■ **Data lines**
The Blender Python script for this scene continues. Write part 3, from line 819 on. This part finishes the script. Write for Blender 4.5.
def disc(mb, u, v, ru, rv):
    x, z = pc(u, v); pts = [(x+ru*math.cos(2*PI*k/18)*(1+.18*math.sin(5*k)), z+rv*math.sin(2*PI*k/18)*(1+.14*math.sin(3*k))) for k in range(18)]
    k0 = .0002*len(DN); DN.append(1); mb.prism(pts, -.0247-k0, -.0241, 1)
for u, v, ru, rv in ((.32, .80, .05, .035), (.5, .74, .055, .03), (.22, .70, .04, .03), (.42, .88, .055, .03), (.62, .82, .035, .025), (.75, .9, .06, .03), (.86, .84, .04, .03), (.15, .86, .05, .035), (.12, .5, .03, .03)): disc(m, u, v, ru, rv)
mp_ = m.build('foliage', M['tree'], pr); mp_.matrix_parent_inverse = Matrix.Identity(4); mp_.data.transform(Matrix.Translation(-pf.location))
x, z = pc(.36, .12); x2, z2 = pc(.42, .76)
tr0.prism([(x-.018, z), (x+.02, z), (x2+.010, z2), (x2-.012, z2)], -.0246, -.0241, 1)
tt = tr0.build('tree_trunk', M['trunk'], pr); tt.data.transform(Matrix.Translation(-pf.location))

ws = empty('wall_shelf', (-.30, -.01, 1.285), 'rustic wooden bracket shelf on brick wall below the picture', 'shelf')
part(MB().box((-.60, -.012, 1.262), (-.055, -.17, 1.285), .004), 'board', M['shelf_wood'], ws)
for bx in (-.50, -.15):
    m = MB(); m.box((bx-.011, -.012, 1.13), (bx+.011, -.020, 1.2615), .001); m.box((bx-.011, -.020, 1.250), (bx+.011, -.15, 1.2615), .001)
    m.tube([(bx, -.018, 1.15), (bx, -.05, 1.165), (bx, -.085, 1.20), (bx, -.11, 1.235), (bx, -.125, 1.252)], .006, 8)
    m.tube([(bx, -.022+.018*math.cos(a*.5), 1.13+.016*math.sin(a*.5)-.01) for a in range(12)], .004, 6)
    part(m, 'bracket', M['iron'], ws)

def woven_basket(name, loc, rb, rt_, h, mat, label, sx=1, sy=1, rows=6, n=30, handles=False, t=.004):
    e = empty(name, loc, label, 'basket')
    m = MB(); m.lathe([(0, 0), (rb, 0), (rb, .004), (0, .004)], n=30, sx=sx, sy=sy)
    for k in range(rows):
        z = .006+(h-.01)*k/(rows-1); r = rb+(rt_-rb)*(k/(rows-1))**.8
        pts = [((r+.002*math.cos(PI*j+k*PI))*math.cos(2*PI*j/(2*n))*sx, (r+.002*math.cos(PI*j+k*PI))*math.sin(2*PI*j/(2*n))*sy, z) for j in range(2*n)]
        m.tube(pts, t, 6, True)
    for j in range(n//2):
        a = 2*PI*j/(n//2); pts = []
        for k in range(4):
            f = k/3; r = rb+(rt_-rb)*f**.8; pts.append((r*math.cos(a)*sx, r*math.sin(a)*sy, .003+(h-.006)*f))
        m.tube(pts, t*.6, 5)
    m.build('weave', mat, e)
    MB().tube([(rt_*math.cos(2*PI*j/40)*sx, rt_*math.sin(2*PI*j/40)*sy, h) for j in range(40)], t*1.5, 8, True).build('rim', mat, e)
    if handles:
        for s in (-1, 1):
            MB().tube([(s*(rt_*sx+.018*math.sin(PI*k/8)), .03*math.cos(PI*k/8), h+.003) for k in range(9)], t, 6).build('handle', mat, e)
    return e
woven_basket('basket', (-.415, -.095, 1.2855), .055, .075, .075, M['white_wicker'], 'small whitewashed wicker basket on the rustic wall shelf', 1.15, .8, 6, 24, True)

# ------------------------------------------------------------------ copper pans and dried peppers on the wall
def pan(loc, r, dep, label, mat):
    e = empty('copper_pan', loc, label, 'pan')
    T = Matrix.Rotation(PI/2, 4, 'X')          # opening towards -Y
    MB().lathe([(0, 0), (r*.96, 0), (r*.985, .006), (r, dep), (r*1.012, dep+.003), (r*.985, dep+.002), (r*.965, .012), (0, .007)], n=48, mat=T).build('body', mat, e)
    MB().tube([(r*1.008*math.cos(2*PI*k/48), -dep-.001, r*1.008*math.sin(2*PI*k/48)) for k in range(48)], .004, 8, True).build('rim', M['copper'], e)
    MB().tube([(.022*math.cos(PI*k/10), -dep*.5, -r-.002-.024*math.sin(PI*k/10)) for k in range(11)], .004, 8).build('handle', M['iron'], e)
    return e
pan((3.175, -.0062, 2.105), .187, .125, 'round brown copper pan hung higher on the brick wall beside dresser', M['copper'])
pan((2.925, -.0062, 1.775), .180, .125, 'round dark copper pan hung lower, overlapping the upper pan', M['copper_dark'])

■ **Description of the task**
Return what is listed above, exactly and completely.

■ **Problem solution**
The Blender Python script for this scene continues. Write part 3, from line 819 on. This part finishes the script. Write for Blender 4.5.
def disc(mb, u, v, ru, rv):
    x, z = pc(u, v); pts = [(x+ru*math.cos(2*PI*k/18)*(1+.18*math.sin(5*k)), z+rv*math.sin(2*PI*k/18)*(1+.14*math.sin(3*k))) for k in range(18)]
    k0 = .0002*len(DN); DN.append(1); mb.prism(pts, -.0247-k0, -.0241, 1)
for u, v, ru, rv in ((.32, .80, .05, .035), (.5, .74, .055, .03), (.22, .70, .04, .03), (.42, .88, .055, .03), (.62, .82, .035, .025), (.75, .9, .06, .03), (.86, .84, .04, .03), (.15, .86, .05, .035), (.12, .5, .03, .03)): disc(m, u, v, ru, rv)
mp_ = m.build('foliage', M['tree'], pr); mp_.matrix_parent_inverse = Matrix.Identity(4); mp_.data.transform(Matrix.Translation(-pf.location))
x, z = pc(.36, .12); x2, z2 = pc(.42, .76)
tr0.prism([(x-.018, z), (x+.02, z), (x2+.010, z2), (x2-.012, z2)], -.0246, -.0241, 1)
tt = tr0.build('tree_trunk', M['trunk'], pr); tt.data.transform(Matrix.Translation(-pf.location))

ws = empty('wall_shelf', (-.30, -.01, 1.285), 'rustic wooden bracket shelf on brick wall below the picture', 'shelf')
part(MB().box((-.60, -.012, 1.262), (-.055, -.17, 1.285), .004), 'board', M['shelf_wood'], ws)
for bx in (-.50, -.15):
    m = MB(); m.box((bx-.011, -.012, 1.13), (bx+.011, -.020, 1.2615), .001); m.box((bx-.011, -.020, 1.250), (bx+.011, -.15, 1.2615), .001)
    m.tube([(bx, -.018, 1.15), (bx, -.05, 1.165), (bx, -.085, 1.20), (bx, -.11, 1.235), (bx, -.125, 1.252)], .006, 8)
    m.tube([(bx, -.022+.018*math.cos(a*.5), 1.13+.016*math.sin(a*.5)-.01) for a in range(12)], .004, 6)
    part(m, 'bracket', M['iron'], ws)

def woven_basket(name, loc, rb, rt_, h, mat, label, sx=1, sy=1, rows=6, n=30, handles=False, t=.004):
    e = empty(name, loc, label, 'basket')
    m = MB(); m.lathe([(0, 0), (rb, 0), (rb, .004), (0, .004)], n=30, sx=sx, sy=sy)
    for k in range(rows):
        z = .006+(h-.01)*k/(rows-1); r = rb+(rt_-rb)*(k/(rows-1))**.8
        pts = [((r+.002*math.cos(PI*j+k*PI))*math.cos(2*PI*j/(2*n))*sx, (r+.002*math.cos(PI*j+k*PI))*math.sin(2*PI*j/(2*n))*sy, z) for j in range(2*n)]
        m.tube(pts, t, 6, True)
    for j in range(n//2):
        a = 2*PI*j/(n//2); pts = []
        for k in range(4):
            f = k/3; r = rb+(rt_-rb)*f**.8; pts.append((r*math.cos(a)*sx, r*math.sin(a)*sy, .003+(h-.006)*f))
        m.tube(pts, t*.6, 5)
    m.build('weave', mat, e)
    MB().tube([(rt_*math.cos(2*PI*j/40)*sx, rt_*math.sin(2*PI*j/40)*sy, h) for j in range(40)], t*1.5, 8, True).build('rim', mat, e)
    if handles:
        for s in (-1, 1):
            MB().tube([(s*(rt_*sx+.018*math.sin(PI*k/8)), .03*math.cos(PI*k/8), h+.003) for k in range(9)], t, 6).build('handle', mat, e)
    return e
woven_basket('basket', (-.415, -.095, 1.2855), .055, .075, .075, M['white_wicker'], 'small whitewashed wicker basket on the rustic wall shelf', 1.15, .8, 6, 24, True)

# ------------------------------------------------------------------ copper pans and dried peppers on the wall
def pan(loc, r, dep, label, mat):
    e = empty('copper_pan', loc, label, 'pan')
    T = Matrix.Rotation(PI/2, 4, 'X')          # opening towards -Y
    MB().lathe([(0, 0), (r*.96, 0), (r*.985, .006), (r, dep), (r*1.012, dep+.003), (r*.985, dep+.002), (r*.965, .012), (0, .007)], n=48, mat=T).build('body', mat, e)
    MB().tube([(r*1.008*math.cos(2*PI*k/48), -dep-.001, r*1.008*math.sin(2*PI*k/48)) for k in range(48)], .004, 8, True).build('rim', M['copper'], e)
    MB().tube([(.022*math.cos(PI*k/10), -dep*.5, -r-.002-.024*math.sin(PI*k/10)) for k in range(11)], .004, 8).build('handle', M['iron'], e)
    return e
pan((3.175, -.0062, 2.105), .187, .125, 'round brown copper pan hung higher on the brick wall beside dresser', M['copper'])
pan((2.925, -.0062, 1.775), .180, .125, 'round dark copper pan hung lower, overlapping the upper pan', M['copper_dark'])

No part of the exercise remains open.